High-Voltage-driven Li/Mn-rich Li1.2Mn0.6Ni0.1Co0.1O2 Cathode with nanocomposite blend gel polymer electrolyte for long cyclic stability of rechargeable Li-battery

Abstract

Li/Mn-rich layered oxide is an attractive cathode material for Li-ion battery due to its low cost, high specific capacity, and high working potential. In this paper, the high capacity layered Li/Mn-rich NMC cathode (Li1.2Mn0.6Ni0.1Co0.1O2) and nanocomposite blend gel polymer electrolytes (NBGPEs) are synthesized by using the sol-gel method and solution casting technique, respectively.
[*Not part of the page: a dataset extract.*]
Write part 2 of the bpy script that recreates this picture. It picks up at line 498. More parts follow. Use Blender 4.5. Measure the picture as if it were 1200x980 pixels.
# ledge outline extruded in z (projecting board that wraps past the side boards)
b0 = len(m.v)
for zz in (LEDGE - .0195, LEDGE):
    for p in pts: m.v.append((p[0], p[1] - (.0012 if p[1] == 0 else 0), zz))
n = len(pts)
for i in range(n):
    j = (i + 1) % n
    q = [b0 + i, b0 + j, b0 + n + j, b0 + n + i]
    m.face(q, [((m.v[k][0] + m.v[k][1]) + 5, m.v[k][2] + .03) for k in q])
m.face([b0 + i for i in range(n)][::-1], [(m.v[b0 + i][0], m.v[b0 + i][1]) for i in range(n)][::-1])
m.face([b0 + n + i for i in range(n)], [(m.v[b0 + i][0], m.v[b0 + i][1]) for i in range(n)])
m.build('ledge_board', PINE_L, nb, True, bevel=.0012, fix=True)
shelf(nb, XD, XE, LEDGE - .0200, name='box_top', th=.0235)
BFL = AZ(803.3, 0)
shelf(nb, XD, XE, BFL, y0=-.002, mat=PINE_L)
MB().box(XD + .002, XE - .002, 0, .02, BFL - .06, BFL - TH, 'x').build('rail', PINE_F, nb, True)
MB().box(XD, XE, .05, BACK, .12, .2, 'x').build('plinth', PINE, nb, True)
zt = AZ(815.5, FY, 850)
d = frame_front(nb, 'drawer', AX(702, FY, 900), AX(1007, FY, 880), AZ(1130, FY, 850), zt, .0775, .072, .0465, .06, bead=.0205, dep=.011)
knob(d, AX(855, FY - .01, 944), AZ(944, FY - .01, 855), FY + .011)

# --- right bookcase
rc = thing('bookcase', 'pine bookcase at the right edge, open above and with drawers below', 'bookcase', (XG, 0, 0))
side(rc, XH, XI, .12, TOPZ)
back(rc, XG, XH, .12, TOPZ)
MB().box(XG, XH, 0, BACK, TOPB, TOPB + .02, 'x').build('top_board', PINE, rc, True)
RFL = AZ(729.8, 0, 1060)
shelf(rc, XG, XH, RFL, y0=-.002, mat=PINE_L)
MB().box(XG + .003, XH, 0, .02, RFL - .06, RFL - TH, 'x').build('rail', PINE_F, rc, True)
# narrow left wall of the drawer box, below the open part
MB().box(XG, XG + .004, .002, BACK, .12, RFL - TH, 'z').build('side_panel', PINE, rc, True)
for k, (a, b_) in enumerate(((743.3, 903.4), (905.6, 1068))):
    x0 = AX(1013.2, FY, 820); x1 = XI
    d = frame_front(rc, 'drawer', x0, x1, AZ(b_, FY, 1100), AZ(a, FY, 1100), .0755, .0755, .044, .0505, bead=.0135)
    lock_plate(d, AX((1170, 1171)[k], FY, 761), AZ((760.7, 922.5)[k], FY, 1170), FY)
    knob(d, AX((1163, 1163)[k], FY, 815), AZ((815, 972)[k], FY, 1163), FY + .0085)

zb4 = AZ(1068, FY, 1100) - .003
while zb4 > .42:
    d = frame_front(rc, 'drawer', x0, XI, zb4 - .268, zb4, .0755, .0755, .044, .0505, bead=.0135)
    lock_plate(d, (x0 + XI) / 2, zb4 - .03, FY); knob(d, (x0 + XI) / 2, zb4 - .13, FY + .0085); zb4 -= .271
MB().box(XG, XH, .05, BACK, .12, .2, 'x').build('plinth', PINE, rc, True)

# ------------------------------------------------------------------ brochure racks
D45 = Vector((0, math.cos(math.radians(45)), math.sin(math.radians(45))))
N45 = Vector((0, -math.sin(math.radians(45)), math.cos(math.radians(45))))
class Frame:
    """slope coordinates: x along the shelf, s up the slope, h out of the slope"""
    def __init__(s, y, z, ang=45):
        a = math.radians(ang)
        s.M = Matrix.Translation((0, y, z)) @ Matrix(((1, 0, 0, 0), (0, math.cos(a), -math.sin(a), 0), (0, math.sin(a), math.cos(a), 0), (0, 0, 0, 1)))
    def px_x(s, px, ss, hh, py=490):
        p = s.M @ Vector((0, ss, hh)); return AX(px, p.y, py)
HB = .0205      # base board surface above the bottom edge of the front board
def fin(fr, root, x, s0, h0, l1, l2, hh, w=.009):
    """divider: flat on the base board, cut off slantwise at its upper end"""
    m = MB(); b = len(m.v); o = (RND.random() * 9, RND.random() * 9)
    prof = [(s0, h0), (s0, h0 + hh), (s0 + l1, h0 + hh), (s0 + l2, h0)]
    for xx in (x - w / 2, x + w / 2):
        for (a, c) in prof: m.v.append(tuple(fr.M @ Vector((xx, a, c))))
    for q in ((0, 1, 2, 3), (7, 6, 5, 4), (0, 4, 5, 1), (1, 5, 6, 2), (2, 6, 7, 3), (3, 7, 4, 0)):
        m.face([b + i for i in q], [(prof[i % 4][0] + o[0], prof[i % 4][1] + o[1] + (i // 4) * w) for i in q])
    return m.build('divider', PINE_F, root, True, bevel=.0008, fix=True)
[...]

XRD results confirm that the cathode material has a well-defined hexagonal layered structure. It is observed that the synthesized NBGPE containing 2 wt.% SiO2 nanofiller exhibits maximum ionic conductivity (5.2 mS cm−1), Li-ion conductivity (~2.40 mS cm−1), and wide electrochemical stability (~5.4 V vs Li/Li+) at 30°C. The electrochemical performance of the cell (Li/NBGPE#1/Li1.2Mn0.6Ni0.1Co0.1O2) has been investigated by cyclic voltammetry and galvanostatic charge–discharge measurement. The cell delivers maximum specific discharge capacity of 212.0 mAh g−1 at 0.1C and good rate performance within 2.0-4.8 V. At 0.2C, the cell shows stable coulombic efficiency ~98% after 200th cycle due to better interfacial stability between NBGPE#1 and the electrode. © 2022 John Wiley & Sons Ltd.